L'altro Eldorado dei raccomandati è Finmeccanica, la holding statale degli armamenti che con oltre 18 miliardi di fatturato permette di elargire commesse secondo criteri privatistici: proprio in quel periodo l'azienda stava realizzando un nuovo polo produttivo in Puglia. Oltre Bertolaso, Tarantini sarebbe stato in grado di arrivare a Marina Grossi, amministratore delegato della Selex, e moglie di Pierfrancesco Guarguaglini, numero uno di Finmeccanica che controlla anche Selex. Ma finora la ricostruzione di questi contatti è stata affidata alle testimonianze dei clienti che si erano rivolti a Tarantini per farsi largo a Roma. Primo fra tutti Enrico Intini, imprenditore pugliese che gli aveva dato consulenze per 300 mila euro. L'industriale sperava così di avere trovato un "cavallo di Troia" per fare breccia nell'esecutivo di centrodestra: da sempre infatti è considerato vicino al Pd e a Massimo D'Alema. Ed è anche tra i finanziatori delle campagne elettorali di Filippo Penati. Quasi un paradosso, perché alla fine chi tentava di sfruttare la benevolenza del premier era uno sponsor dei suoi avversari politici. Una relazione molto trasversale, non l'unica che sarebbe citata nelle conversazioni tra Papi e Gianpy.

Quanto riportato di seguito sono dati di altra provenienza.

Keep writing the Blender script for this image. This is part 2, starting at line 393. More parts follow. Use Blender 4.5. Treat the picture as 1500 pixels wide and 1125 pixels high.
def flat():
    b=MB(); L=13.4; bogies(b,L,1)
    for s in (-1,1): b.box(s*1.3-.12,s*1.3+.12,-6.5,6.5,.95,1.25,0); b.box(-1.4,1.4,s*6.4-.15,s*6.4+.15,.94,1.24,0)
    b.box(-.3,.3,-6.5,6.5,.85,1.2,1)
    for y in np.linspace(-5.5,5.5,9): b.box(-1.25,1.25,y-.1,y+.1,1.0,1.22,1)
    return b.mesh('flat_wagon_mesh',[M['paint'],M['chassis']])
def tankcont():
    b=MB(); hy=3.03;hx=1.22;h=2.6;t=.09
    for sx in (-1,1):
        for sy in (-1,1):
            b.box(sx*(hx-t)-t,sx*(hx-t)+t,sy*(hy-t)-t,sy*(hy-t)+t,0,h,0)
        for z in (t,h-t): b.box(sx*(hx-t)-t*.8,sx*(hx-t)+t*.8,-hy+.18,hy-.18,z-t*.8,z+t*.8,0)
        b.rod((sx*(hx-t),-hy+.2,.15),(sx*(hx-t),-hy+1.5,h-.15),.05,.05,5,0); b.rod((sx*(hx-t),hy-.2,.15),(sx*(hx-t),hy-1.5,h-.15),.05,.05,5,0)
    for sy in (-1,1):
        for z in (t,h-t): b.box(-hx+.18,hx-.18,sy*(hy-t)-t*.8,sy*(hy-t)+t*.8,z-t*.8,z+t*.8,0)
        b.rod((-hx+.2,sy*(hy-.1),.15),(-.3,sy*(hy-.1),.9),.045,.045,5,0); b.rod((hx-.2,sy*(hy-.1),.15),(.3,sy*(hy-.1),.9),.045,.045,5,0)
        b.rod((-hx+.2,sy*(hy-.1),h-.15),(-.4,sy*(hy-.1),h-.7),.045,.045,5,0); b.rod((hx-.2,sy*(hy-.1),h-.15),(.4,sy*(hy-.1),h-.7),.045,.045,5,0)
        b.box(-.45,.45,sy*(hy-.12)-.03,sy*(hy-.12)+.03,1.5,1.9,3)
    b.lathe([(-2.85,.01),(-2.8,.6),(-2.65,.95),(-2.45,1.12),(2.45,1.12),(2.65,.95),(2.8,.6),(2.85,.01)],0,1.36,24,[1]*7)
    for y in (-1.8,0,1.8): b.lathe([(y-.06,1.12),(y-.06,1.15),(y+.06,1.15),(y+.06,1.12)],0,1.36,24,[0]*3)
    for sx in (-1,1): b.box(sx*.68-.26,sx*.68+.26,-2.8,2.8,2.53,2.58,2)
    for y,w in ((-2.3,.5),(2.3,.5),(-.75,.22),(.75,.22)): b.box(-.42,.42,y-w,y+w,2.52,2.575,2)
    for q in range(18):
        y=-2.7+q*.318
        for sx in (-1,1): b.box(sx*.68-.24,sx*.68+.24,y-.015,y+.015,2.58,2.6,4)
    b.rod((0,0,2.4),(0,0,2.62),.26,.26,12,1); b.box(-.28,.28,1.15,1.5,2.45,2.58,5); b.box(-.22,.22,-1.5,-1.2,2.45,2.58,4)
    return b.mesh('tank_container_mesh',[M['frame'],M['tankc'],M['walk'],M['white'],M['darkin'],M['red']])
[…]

Ad esempio gli investigatori oggi cercano di capire chi sia intervenuto per trovare lavoro alla signora Nicla Tarantini. Alla fine del 2009 venne assunta da un'azienda di Angelo Capriotti. L'imprenditore è stato coinvolto e poi scagionato nelle indagini sul piano carceri del ministro leghista Roberto Castelli: doveva fornire allo Stato le sue celle prefabbricate, un contratto da centinaia di milioni di euro. Infine sette mesi fa è stato arrestato a Roma dalla Finanza per una frode fiscale da 35 milioni. Alla signora Nicla Tarantini, avvocato trentenne senza nessuna esperienza, versava duemila euro per essere presente in ufficio dodici ore a settimana. "Non so dire chi me l'ha presentata, non l'ho scelta io", dichiara Capriotti ai pm romani. E aggiunge: "Faccio lavori per Alenia (Finmeccanica) dal 1992. Dal 2001 il mio referente in Alenia, l'ingegner Prudente, mi disse di parlare solo con Bernardo Barra, sostenendo che la decisione veniva dall'alto, da Guarguaglini e Borgogni. Barra mi raccontò che era socio di Lorenzo Cola". Ossia del consulente al centro dell'istruttoria sui fondi neri di Finmeccanica. Alla fine, si torna sempre negli stessi palazzi.